Canadian leader warns U.S. on Arctic
Toronto Stephen Harper, elected Monday as Canada’s prime minister, warned the United States on Thursday to back off from its challenge of Canadian sovereignty in Arctic waters that are fast thawing from global warming.
In the first news conference since his election, Harper upbraided the U.S. ambassador for asserting that the icy polar regions, including the legendary Northwest Passage, are international waters.
Canada claims that its archipelago of some 16,000 islands makes that region Canadian territory.
“The United States defends its sovereignty. The Canadian government will defend our sovereignty,” Harper said. “It’s the Canadian people we get our mandate from, not the ambassador of the United States.”
The two countries – as well as Russia – have had conflicting claims in the Arctic for at least three decades.
Mexico reconsidering plan to distribute maps
Mexico City Mexico will suspend its plan to distribute maps to migrants wanting to cross the U.S. border illegally, but an official said Thursday the decision was not made because of American pressure.
Miguel Angel Paredes, spokesman for the federal Human Rights Commission, said the government wanted to “rethink” its plan because human rights officials in border states expressed concern that the maps would show anti-immigrant groups – like the Minutemen civilian patrols – where migrants likely would gather.
“This would be practically like telling the Minutemen where the migrants are going to be,” Paredes said. “We are going to rethink this, so that we wouldn’t almost be handing them over to groups that attack migrants.”
On Wednesday, U.S. Homeland Security Secretary Michael Chertoff said the United States opposed the plan “in the strongest terms.” He said the effort would lead more people to cross the border, “leading to more migrant deaths and the further enrichment of the criminal human trafficking rings.”
The commission, a Mexican government-funded agency with independent powers, originally said it would print and pay for at least 70,000 maps showing highways, rescue beacons and water tanks in the Arizona desert.
Britain boosting Afghanistan presence
London Britain will send at least another 4,000 troops – four times its current deployment – to Afghanistan in coming months as a NATO mission expands into a dangerous region rife with Taliban and al-Qaida insurgents, the government said Thursday.
Britain now has about 1,000 troops in Afghanistan. That would peak at about 5,700 but drop to less than 4,700 after engineers complete building a base for troops by July, Defense Secretary John Reid said.
He told the House of Commons that the mission in southern Afghanistan was dangerous, and warlords and drug trafficking gangs were active in the region.

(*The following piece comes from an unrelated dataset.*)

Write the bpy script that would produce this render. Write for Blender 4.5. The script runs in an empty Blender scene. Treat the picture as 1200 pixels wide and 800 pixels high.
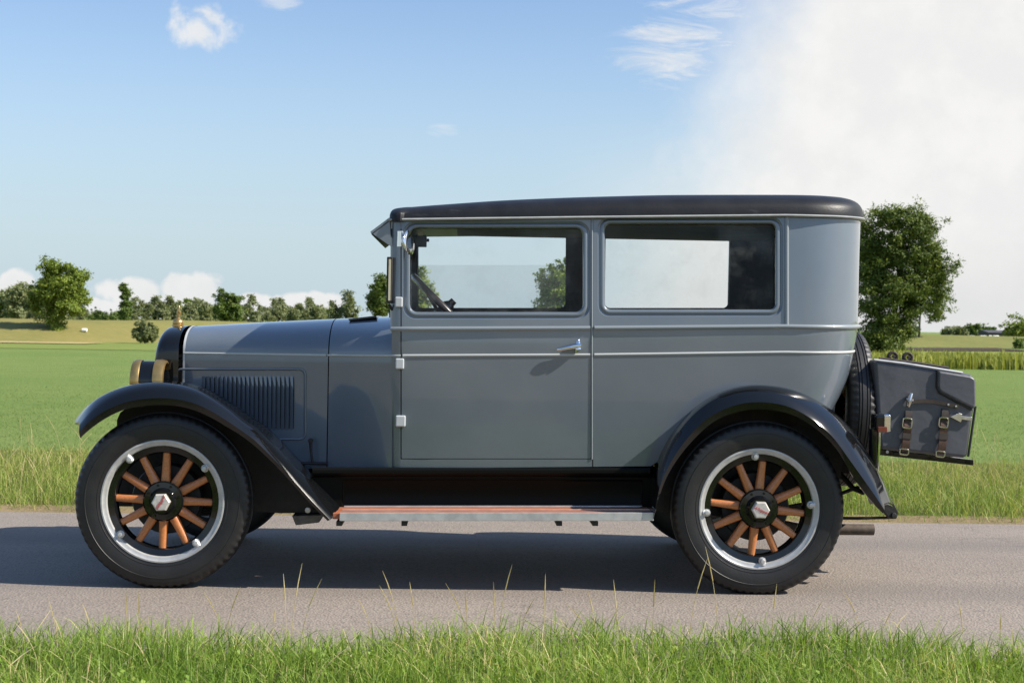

“Those risks are as nothing compared to the dangers to our country and our people of allowing Afghanistan to fall back into the hands of the Taliban and the terrorists,” he said.
The Afghanistan deployment comes as NATO expands its peacekeeping mission there from 9,000 to about 16,000 troops. In May, Britain takes control of NATO’s International Security Assistance Force based in the capital, Kabul.